▸ **PROBLEM DETAILS**
Write out again, exactly as they appear, the lines from the line with "Write a Blender" through the line with "COL = SC.collection". Do not include any pictures.

##### GIVEN DATA #####

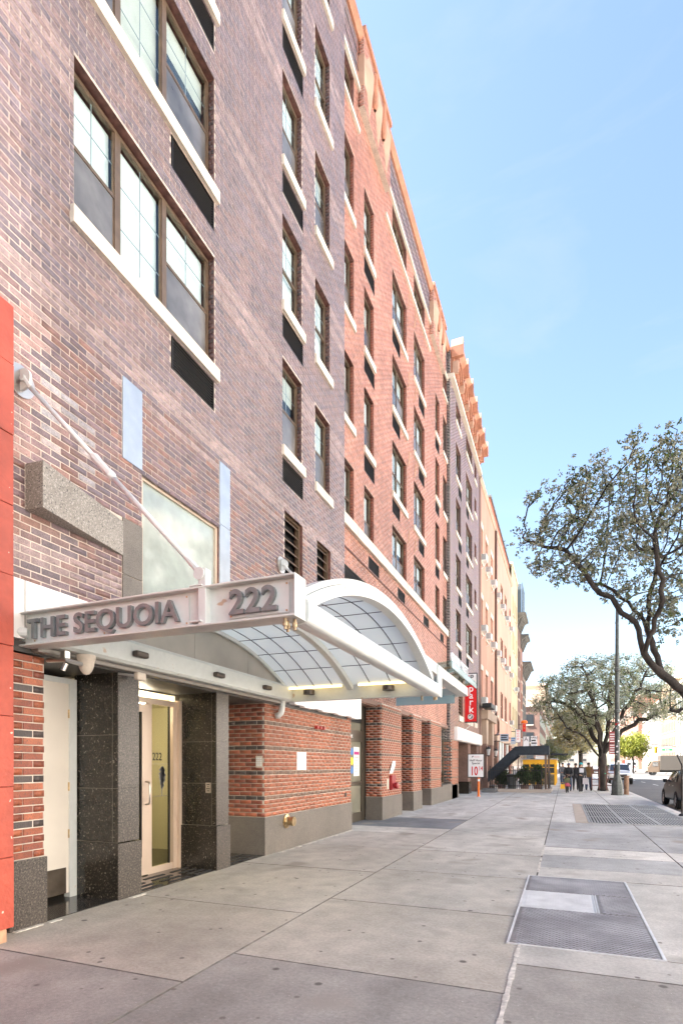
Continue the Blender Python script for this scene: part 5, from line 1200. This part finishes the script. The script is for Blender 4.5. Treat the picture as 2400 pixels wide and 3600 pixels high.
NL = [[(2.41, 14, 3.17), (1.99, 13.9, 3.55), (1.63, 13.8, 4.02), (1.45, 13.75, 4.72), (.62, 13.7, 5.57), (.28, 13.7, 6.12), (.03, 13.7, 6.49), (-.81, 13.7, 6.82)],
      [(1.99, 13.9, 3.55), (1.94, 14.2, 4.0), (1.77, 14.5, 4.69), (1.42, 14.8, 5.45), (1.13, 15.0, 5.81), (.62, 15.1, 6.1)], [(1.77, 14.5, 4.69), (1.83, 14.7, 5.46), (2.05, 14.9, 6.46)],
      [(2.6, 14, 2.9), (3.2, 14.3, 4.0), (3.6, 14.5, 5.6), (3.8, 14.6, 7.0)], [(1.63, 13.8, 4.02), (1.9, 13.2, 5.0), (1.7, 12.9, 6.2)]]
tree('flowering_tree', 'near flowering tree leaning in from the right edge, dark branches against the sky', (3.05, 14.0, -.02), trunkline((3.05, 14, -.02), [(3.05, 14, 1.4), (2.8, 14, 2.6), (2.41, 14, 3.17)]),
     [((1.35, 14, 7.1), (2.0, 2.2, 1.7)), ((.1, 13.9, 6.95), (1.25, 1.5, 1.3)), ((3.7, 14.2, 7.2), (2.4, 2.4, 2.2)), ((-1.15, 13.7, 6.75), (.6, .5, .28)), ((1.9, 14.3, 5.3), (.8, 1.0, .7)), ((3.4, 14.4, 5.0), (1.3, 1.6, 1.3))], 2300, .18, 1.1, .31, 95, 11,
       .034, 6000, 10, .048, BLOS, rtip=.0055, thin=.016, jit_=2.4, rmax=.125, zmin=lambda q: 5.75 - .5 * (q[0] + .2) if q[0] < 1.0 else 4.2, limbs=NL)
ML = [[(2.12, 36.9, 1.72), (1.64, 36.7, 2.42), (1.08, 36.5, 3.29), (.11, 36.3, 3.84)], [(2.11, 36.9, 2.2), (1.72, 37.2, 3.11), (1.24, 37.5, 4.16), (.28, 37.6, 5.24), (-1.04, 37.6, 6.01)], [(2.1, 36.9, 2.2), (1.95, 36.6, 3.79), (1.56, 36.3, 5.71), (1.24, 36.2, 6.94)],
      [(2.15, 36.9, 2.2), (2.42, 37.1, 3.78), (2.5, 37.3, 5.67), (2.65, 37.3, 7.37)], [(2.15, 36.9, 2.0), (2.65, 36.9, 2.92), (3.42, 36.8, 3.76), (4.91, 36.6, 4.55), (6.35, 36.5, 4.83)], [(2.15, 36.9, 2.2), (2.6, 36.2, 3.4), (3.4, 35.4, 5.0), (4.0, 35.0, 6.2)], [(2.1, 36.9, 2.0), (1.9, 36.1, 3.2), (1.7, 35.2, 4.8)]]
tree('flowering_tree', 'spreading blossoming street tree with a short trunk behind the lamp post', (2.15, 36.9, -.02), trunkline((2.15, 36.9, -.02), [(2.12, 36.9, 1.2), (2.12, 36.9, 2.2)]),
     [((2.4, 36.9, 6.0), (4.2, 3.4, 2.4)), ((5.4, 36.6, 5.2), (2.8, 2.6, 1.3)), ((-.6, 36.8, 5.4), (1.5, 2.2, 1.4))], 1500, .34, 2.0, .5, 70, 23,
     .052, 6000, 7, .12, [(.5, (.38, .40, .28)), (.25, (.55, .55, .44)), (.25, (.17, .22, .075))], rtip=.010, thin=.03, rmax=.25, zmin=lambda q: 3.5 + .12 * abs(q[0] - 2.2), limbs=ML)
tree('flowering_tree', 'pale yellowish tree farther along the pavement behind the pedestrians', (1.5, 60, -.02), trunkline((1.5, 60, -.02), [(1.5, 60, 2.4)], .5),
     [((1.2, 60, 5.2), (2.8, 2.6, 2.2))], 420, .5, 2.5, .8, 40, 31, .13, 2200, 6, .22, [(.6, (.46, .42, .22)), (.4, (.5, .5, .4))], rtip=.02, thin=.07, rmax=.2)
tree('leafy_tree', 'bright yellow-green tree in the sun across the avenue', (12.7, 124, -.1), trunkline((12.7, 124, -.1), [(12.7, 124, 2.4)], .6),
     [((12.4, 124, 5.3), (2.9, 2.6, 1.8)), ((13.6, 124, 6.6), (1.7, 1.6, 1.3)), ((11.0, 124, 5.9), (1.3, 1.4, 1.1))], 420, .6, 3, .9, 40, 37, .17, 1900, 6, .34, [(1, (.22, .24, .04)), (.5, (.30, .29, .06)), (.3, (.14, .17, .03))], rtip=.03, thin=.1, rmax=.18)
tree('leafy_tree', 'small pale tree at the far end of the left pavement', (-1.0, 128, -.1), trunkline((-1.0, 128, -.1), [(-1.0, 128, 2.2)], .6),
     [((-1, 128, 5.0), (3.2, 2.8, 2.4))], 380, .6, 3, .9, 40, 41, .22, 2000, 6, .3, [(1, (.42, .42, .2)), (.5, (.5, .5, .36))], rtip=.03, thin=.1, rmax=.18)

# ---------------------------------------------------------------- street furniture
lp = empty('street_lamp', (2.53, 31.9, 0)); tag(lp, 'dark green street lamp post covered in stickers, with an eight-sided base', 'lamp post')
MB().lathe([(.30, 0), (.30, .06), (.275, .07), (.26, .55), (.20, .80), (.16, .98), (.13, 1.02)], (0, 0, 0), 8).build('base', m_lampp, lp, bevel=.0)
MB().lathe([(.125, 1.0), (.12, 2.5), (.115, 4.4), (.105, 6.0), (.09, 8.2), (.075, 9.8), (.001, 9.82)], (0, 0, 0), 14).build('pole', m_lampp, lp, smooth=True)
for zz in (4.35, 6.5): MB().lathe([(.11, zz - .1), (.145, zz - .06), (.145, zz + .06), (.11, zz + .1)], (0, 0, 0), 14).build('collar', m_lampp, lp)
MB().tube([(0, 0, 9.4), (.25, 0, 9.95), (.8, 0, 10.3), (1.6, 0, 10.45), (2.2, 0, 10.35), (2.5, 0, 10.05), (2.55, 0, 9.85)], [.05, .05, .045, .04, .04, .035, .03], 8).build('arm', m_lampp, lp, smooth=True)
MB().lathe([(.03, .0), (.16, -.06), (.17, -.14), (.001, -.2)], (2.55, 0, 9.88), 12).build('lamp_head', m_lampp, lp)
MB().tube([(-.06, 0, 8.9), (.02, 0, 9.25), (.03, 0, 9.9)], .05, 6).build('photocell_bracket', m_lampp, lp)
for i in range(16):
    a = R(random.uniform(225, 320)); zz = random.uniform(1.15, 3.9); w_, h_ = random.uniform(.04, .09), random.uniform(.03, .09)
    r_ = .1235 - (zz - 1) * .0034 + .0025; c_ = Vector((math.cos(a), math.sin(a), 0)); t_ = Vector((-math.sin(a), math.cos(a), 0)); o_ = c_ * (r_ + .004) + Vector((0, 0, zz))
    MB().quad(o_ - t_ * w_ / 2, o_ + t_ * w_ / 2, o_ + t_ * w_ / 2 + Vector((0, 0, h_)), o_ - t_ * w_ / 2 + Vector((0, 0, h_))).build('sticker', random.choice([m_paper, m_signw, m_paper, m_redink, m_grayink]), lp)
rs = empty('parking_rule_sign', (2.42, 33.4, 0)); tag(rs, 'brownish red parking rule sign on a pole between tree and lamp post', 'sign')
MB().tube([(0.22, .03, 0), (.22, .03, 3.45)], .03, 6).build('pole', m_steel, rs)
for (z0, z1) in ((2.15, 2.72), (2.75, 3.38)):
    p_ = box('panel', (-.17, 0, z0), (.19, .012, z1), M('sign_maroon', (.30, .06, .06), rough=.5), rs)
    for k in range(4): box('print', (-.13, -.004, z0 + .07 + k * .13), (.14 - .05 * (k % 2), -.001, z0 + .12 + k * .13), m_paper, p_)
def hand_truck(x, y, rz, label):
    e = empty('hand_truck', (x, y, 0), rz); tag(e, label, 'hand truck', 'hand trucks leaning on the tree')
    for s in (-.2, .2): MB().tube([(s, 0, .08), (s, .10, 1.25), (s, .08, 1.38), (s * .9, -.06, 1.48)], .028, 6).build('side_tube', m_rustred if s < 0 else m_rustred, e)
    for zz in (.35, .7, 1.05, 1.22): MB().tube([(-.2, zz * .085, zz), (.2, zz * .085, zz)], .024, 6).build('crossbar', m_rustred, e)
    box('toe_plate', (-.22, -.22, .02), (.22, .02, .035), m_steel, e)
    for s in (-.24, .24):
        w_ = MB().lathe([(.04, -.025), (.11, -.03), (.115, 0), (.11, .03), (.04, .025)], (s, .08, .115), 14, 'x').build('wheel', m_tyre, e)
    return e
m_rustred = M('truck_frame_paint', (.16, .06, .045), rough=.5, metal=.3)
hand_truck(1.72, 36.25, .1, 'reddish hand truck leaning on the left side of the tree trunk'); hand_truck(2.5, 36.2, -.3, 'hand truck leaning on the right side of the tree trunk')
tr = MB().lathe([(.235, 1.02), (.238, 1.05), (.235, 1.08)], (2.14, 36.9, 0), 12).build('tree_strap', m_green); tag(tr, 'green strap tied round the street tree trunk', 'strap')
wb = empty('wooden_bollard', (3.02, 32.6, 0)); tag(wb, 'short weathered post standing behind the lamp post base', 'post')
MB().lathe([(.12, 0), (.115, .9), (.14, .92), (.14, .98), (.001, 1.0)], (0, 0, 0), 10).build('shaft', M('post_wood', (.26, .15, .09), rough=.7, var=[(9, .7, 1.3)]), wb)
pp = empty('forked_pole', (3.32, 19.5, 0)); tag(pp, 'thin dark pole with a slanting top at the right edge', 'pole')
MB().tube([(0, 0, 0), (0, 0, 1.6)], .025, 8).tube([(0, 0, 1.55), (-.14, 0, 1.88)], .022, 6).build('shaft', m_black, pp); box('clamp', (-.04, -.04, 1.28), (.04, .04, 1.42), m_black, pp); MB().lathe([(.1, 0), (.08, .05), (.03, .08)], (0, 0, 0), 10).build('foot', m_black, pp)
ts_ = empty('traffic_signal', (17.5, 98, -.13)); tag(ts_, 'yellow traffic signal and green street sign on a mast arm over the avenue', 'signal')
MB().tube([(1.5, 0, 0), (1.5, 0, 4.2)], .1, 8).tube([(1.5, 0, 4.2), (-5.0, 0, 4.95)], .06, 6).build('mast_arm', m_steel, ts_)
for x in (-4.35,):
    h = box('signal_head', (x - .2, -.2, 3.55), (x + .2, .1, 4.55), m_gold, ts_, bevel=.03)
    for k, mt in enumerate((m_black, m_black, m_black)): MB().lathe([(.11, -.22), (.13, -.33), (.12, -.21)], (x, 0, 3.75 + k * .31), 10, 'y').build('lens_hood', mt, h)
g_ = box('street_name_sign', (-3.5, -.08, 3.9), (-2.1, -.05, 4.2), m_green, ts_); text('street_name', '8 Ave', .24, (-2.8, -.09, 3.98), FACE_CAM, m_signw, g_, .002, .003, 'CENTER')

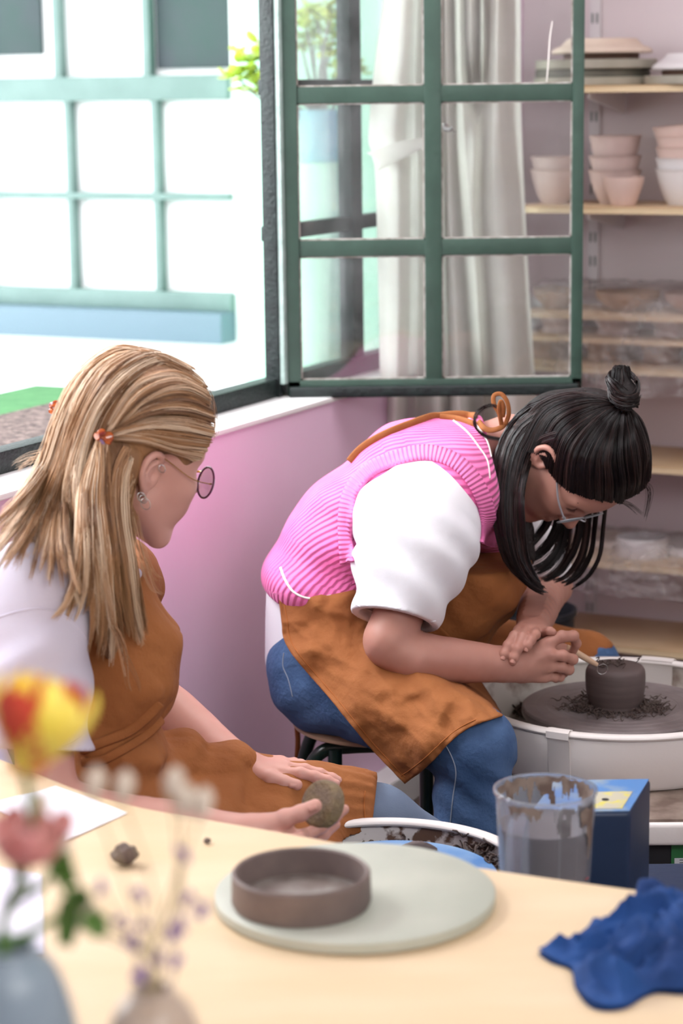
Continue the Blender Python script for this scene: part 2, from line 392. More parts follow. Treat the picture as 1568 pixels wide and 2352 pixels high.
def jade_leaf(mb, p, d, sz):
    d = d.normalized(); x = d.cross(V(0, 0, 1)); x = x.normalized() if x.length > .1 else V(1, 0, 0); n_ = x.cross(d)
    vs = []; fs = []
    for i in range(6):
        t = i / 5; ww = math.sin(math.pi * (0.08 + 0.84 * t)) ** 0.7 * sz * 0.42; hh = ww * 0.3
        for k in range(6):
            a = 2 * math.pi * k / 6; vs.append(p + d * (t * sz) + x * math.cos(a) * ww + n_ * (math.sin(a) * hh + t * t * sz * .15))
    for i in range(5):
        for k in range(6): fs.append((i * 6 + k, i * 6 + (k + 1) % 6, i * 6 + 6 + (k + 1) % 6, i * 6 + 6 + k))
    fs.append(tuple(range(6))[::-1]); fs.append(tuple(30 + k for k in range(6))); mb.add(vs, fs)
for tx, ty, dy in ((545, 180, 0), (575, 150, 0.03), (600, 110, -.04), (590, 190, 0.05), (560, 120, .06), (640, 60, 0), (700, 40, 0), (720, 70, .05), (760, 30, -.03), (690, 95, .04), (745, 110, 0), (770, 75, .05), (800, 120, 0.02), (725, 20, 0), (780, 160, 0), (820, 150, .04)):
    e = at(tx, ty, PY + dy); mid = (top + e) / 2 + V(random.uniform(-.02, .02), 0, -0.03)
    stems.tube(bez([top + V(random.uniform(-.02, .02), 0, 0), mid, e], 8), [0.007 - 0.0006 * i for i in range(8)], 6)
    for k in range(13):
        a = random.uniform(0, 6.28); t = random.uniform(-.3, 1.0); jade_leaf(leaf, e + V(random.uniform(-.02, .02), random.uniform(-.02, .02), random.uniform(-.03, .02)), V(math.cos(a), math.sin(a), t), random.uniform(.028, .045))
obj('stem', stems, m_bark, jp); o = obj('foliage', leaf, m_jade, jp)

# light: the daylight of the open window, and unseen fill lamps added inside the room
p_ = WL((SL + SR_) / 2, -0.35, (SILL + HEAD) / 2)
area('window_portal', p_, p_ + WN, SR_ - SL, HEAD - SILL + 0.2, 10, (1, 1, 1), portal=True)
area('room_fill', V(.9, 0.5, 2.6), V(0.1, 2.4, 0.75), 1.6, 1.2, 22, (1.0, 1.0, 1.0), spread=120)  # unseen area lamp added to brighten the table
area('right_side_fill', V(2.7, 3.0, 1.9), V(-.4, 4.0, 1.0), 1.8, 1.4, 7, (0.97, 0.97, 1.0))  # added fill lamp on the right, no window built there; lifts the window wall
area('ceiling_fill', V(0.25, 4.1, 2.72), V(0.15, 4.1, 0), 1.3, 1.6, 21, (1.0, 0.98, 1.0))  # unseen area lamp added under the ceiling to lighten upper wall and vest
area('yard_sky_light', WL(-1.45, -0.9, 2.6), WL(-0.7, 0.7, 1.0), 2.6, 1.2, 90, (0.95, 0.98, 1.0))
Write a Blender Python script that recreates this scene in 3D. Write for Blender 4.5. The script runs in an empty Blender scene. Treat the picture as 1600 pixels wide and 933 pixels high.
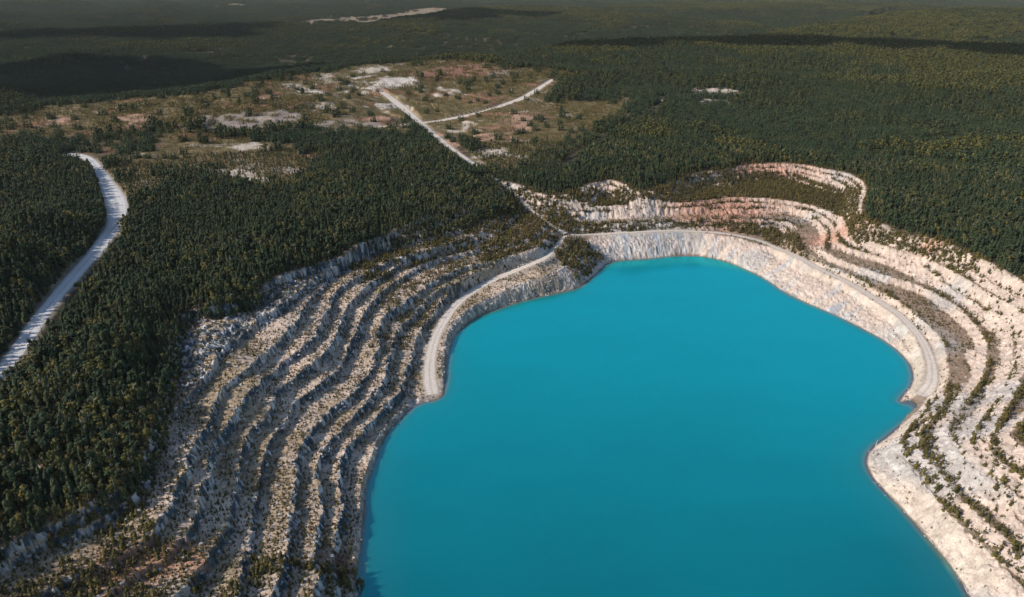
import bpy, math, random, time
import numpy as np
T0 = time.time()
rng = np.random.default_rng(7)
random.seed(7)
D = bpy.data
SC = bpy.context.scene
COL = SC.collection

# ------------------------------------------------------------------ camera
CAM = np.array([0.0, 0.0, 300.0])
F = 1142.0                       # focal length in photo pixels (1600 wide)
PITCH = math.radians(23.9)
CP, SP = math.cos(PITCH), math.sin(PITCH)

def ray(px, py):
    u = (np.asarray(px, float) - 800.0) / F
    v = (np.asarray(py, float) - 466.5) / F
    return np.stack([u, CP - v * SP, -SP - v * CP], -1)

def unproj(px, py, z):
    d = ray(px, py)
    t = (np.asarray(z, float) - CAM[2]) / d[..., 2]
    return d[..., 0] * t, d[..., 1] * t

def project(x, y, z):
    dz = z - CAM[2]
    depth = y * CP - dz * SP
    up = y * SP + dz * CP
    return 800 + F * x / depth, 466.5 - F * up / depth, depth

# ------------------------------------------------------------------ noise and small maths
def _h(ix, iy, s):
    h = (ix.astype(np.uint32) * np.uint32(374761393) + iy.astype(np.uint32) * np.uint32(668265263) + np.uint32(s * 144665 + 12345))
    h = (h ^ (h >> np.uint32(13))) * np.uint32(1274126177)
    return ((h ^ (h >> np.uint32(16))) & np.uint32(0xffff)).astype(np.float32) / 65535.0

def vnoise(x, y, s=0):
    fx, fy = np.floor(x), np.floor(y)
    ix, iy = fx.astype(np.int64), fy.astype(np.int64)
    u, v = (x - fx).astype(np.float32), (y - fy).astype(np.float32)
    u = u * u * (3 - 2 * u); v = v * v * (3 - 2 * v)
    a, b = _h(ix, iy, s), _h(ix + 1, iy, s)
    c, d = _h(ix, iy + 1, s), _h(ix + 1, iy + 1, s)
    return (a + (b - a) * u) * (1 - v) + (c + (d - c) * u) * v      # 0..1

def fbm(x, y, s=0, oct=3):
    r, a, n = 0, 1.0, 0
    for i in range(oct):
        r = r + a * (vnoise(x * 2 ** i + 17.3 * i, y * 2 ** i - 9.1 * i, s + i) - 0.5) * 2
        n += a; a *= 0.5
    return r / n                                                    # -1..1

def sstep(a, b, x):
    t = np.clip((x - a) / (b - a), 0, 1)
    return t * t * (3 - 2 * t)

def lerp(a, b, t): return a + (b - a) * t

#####

▸ **RESULT OF THIS TASK**
Write a Blender Python script that recreates this scene in 3D. Write for Blender 4.5. The script runs in an empty Blender scene. Treat the picture as 1600 pixels wide and 933 pixels high.
import bpy, math, random, time
import numpy as np
T0 = time.time()
rng = np.random.default_rng(7)
random.seed(7)
D = bpy.data
SC = bpy.context.scene
COL = SC.collection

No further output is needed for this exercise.